The algorithm is given by the update

${\displaystyle x_{k+1}=x_{k}-\omega A^{*}(Ax_{k}-y).}$

where the relaxation factor ${\displaystyle \omega }$ satisfies ${\displaystyle 0<\omega <2/\sigma _{1}}$. Here ${\displaystyle \sigma _{1}}$ is the larges singular value of ${\displaystyle A}$. If we write ${\displaystyle f(x)=\|Ax-y\|_{2}^{2}/2}$, then the update can be written in terms of the gradient

${\displaystyle x_{k+1}=x_{k}-\omega \nabla f(x_{k})}$

and hence the algorithm is a special case of gradient descent.

Discussion of the Landweber iteration as a regularization algorithm can be found in.^[3][4]

In general, the updates generated by ${\displaystyle x_{k+1}=x_{k}-\tau \nabla f(x_{k})}$ will generate a sequence ${\displaystyle f(x_{k})}$ that converges to a minimizer of f whenever f is convex and the stepsize ${\displaystyle \tau }$ is chosen such that ${\displaystyle 0<\tau <2/(\|A\|^{2})}$ where ${\displaystyle \|\cdot \|}$ is the spectral norm.

Since this is special type of gradient descent, there currently is not much benefit to analyzing it on its own as the nonlinear Landweber, but such analysis was performed historically by many communities not aware of unifying frameworks.

The nonlinear Landweber problem has been studied in many papers in many communities; see, for example,.^[5]

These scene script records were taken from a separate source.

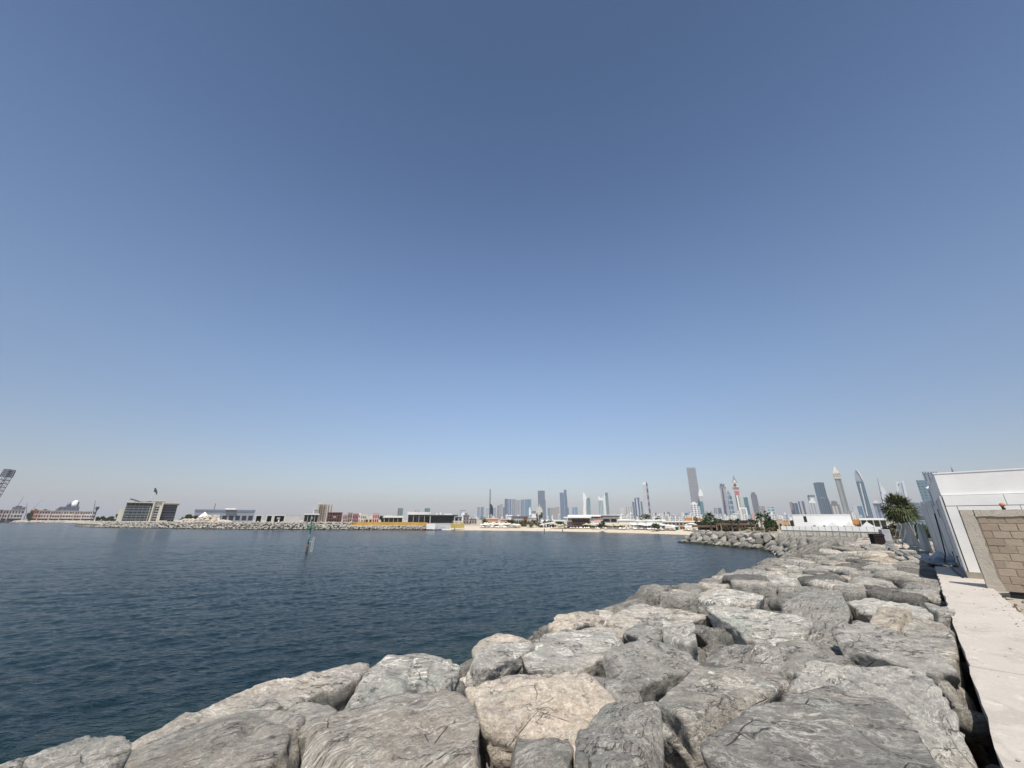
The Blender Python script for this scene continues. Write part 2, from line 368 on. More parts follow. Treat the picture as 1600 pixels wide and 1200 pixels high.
# each: label, outline of its top in photo pixels, height of the top against the crest, thickness,
#       tilt (x, y), side splay, lum, warm, vein, dip
HAND = [
 ('pale grey flat boulder at the seaward end of the front row', [(-60,1185),(0,1165),(130,1132),(196,1140),(214,1160),(205,1215),(-60,1260)], .22,1.0,(.0,.06),.25,1.15,.12,.5,.3),
 ('smooth grey boulder with a black cleft at its right end, in the front row', [(184,1172),(244,1116),(330,1100),(478,1108),(470,1150),(440,1235),(200,1240)], .0,1.1,(.0,.02),.25,.86,.28,.5,.9),
 ('long beige slab along the seaward edge behind the front row', [(196,1140),(240,1108),(410,1066),(560,1028),(600,1034),(560,1062),(480,1098),(200,1160)], -.10,.9,(.0,.0),.3,1.2,.45,.7,.15),
 ('light grey streaked slab leading up to the big pinkish boulder', [(500,1112),(545,1062),(600,1030),(700,1018),(726,1040),(716,1062),(600,1090)], -.06,.9,(-.05,.0),.3,1.22,.08,.9,.2),
 ('biggest pinkish grey boulder of the front row with pale streaks', [(450,1180),(490,1112),(560,1078),(640,1058),(712,1064),(748,1100),(776,1230),(440,1240)], .14,1.3,(.0,-.08),.28,.98,.55,1.0,1.2),
 ('cream boulder with a brown hollow on its near side', [(722,1068),(800,1042),(880,1034),(972,1078),(950,1100),(890,1150),(830,1142),(760,1130)], .08,1.1,(.02,.05),.42,1.28,.80,.5,.5),
 ('small dark grey rounded boulder wedged at the bottom edge', [(780,1166),(836,1130),(888,1152),(900,1176),(880,1212),(786,1212)], -.05,.8,(.0,-.1),.25,.80,.0,.5,.8),
 ('mid grey wedge shaped boulder in the middle of the front row', [(900,1160),(960,1092),(1022,1104),(1056,1230),(896,1230)], .1,1.2,(.1,-.1),.2,.78,.05,.7,1.4),
 ('blue grey boulder with a dark overhang under its near edge', [(930,1012),(1000,994),(1088,1008),(1104,1034),(1060,1050),(1000,1060),(934,1044)], .06,.8,(.0,.02),.1,1.0,.0,.35,.4),
 ('small upright stone stuck in a gap between boulders', [(984,1046),(1006,1046),(1012,1078),(988,1084)], -.15,.8,(.3,-.1),.1,1.0,.35,.3,1.5),
 ('whitish boulder with a rusty brown near face', [(812,1012),(850,984),(960,971),(988,990),(962,1010),(900,1030),(822,1028)], .0,.8,(.0,.06),.22,1.22,.25,.8,.1),
 ('thin pale slab with a dark broken edge', [(722,1026),(760,1006),(838,996),(836,1014),(800,1030),(730,1046)], -.06,.6,(.05,.1),.15,1.15,.05,.7,.25),
 ('cream boulder on the seaward edge above the waterline', [(830,992),(905,950),(940,954),(952,968),(866,990)], -.05,.7,(.0,.0),.4,1.2,.75,.4,.35),
 ('small pale round boulder beside the blue grey one', [(1030,976),(1052,960),(1080,966),(1094,998),(1076,1006),(1032,1000)], .0,.7,(.0,-.1),.2,1.15,.1,.9,.9),
 ('broad cream slab near the seaward edge of the crest', [(940,950),(1030,930),(1140,944),(1100,958),(1040,966),(960,966)], -.02,.7,(.0,.0),.3,1.18,.42,.5,.1),
 ('flat whitish slab sloping down towards the middle of the crest', [(1098,952),(1150,944),(1250,960),(1276,980),(1256,990),(1150,972)], .04,.6,(.02,.03),.25,1.35,.05,.5,.15),
 ('dark green boulder speckled white on its near face', [(1092,1016),(1106,984),(1140,978),(1200,1006),(1240,1030),(1200,1040),(1096,1036)], -.08,.8,(.12,-.25),.4,.62,.0,1.0,.7),
 ('brown streaked boulder left of the large foreground slab', [(1012,1086),(1080,1050),(1134,1034),(1212,1052),(1234,1078),(1200,1110),(1090,1152),(1040,1110)], .08,1.1,(-.04,-.06),.22,.95,.5,.9,.3),
 ('large pale ribbed slab beside the walkway at the bottom right', [(1212,1046),(1262,1020),(1380,1018),(1440,1034),(1500,1110),(1530,1236),(1420,1160),(1320,1090),(1220,1068)], .12,1.2,(-.02,.0),.3,1.3,.12,.6,1.35),
 ('huge dark grey boulder at the bottom of the picture', [(1094,1166),(1160,1116),(1280,1062),(1392,1096),(1450,1150),(1500,1250),(1100,1250)], .16,1.3,(.0,-.05),.26,.74,.05,.75,.2),
 ('long smooth grey slab with a dark near face below the walkway', [(1302,974),(1330,966),(1440,998),(1492,1034),(1472,1038),(1390,1020),(1300,1000)], .1,.55,(.0,.0),.08,1.12,.0,.35,.2),
 ('small brown pointed boulder lying on a white slab', [(1336,966),(1376,944),(1412,932),(1426,956),(1390,970)], .16,.5,(.25,-.15),.35,.9,.95,.5,.6),
 ('white slab under the small brown boulder', [(1318,930),(1400,926),(1452,930),(1480,950),(1440,962),(1340,950)], .0,.6,(.0,.0),.1,1.4,.05,.5,.15),
 ('banded brown grey boulder beside the walkway', [(1390,972),(1440,962),(1488,966),(1494,996),(1480,1020),(1420,996)], -.02,1.0,(-.15,.0),.12,.82,.38,.9,.1),
 ('dark grey ridged boulder in the middle of the crest', [(1180,964),(1250,922),(1312,914),(1336,944),(1318,982),(1296,990),(1240,972)], .02,.8,(.05,.0),.3,.68,.0,.6,1.1),
 ('pale boulder with glittering white patch behind the whitish slab', [(1090,934),(1130,914),(1180,912),(1196,926),(1180,940),(1120,940)], .0,.6,(.0,.0),.25,1.3,.1,1.0,.7),
 ('pointed grey boulder at the right rim of the crest by the gap', [(1440,934),(1474,934),(1484,958),(1482,966),(1458,962)], .02,.9,(-.1,.0),.1,.95,.1,.6,.4),
 ('rounded brown stone down in the gap beside the walkway', [(1476,1062),(1502,1068),(1512,1096),(1510,1112),(1488,1100)], -.30,.8,(.0,.0),.2,.75,.6,.5,.4),
 ('grey low boulder between the dark green boulder and the long slab', [(1190,1010),(1210,990),(1290,992),(1370,1012),(1390,1020),(1260,1022),(1215,1038)], -.06,.8,(.0,.0),.2,.85,.12,.6,.25),
 ('dull grey boulder in the gap right of the large ribbed slab', [(1420,1030),(1476,1040),(1496,1062),(1500,1088),(1470,1070)], -.12,.9,(-.1,.0),.15,.85,.22,.6,.5),
 ('grey boulder behind the blue grey one at the seaward side', [(985,968),(1040,964),(1060,972),(1030,990),(1000,992),(960,976)], -.04,.7,(.0,.0),.2,.85,.05,.6,.6),
 ('small grey boulder at the bottom edge under the wedge shaped one', [(890,1195),(930,1186),(965,1196),(980,1230),(880,1230)], -.35,.6,(.0,.0),.2,.95,.05,.6,.6),
 ('pale grey boulder at the very bottom below the pinkish one', [(700,1212),(780,1196),(850,1204),(870,1240),(700,1240)], -.25,.6,(.0,.0),.2,1.05,.05,.6,.3),
 ('shadowed dark boulder low between the brown one and the wedge', [(1056,1170),(1090,1150),(1120,1180),(1130,1230),(1060,1230)], -.35,.7,(.0,.0),.2,.7,.05,.6,.3),
]
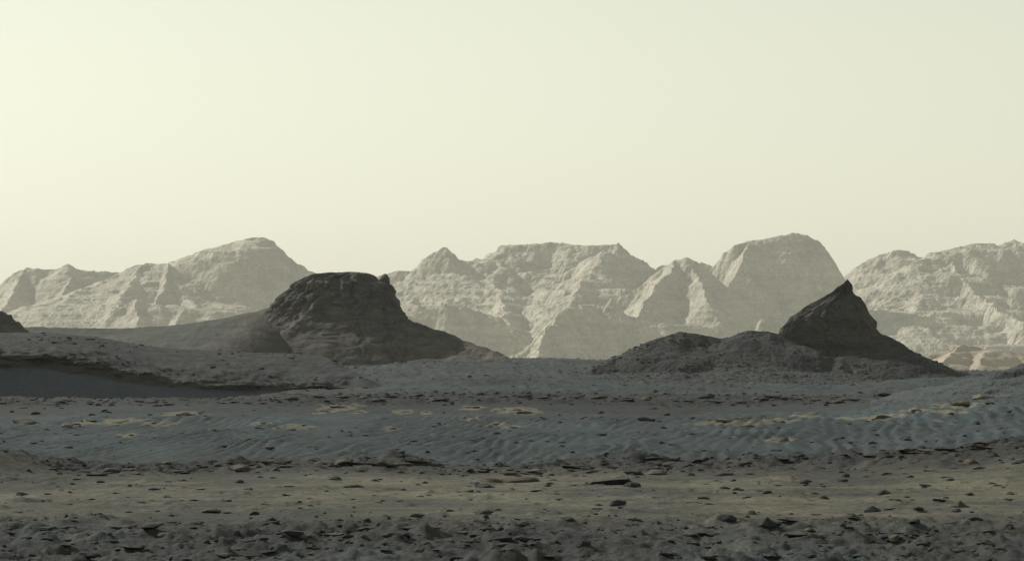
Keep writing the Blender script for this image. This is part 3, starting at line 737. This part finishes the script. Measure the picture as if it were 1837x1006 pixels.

If f is a convex function and C is a convex set, then the problem

${\displaystyle \min _{x\in C}f(x)}$

can be solved by the constrained, nonlinear Landweber iteration, given by:

${\displaystyle x_{k+1}={\mathcal {P}}_{C}(x_{k}-\tau \nabla f(x_{k}))}$

where ${\displaystyle {\mathcal {P}}}$ is the projection onto the set C. Convergence is guaranteed when ${\displaystyle 0<\tau <2/(\|A\|^{2})}$.^[6] This is again a special case of projected gradient descent (which is a special case of the forward–backward algorithm) as discussed in.^[2]

Since the method has been around since the 1950s, it has been adopted by many scientific communities, especially those studying ill-posed problems. In particular, the computer vision community ^[7] and the signal restoration community.^[8] It is also used in image processing, since many image problems, such as deblurring, are ill-posed. Variants of this method have been used also in sparse approximation problems and compressed sensing settings.^[9]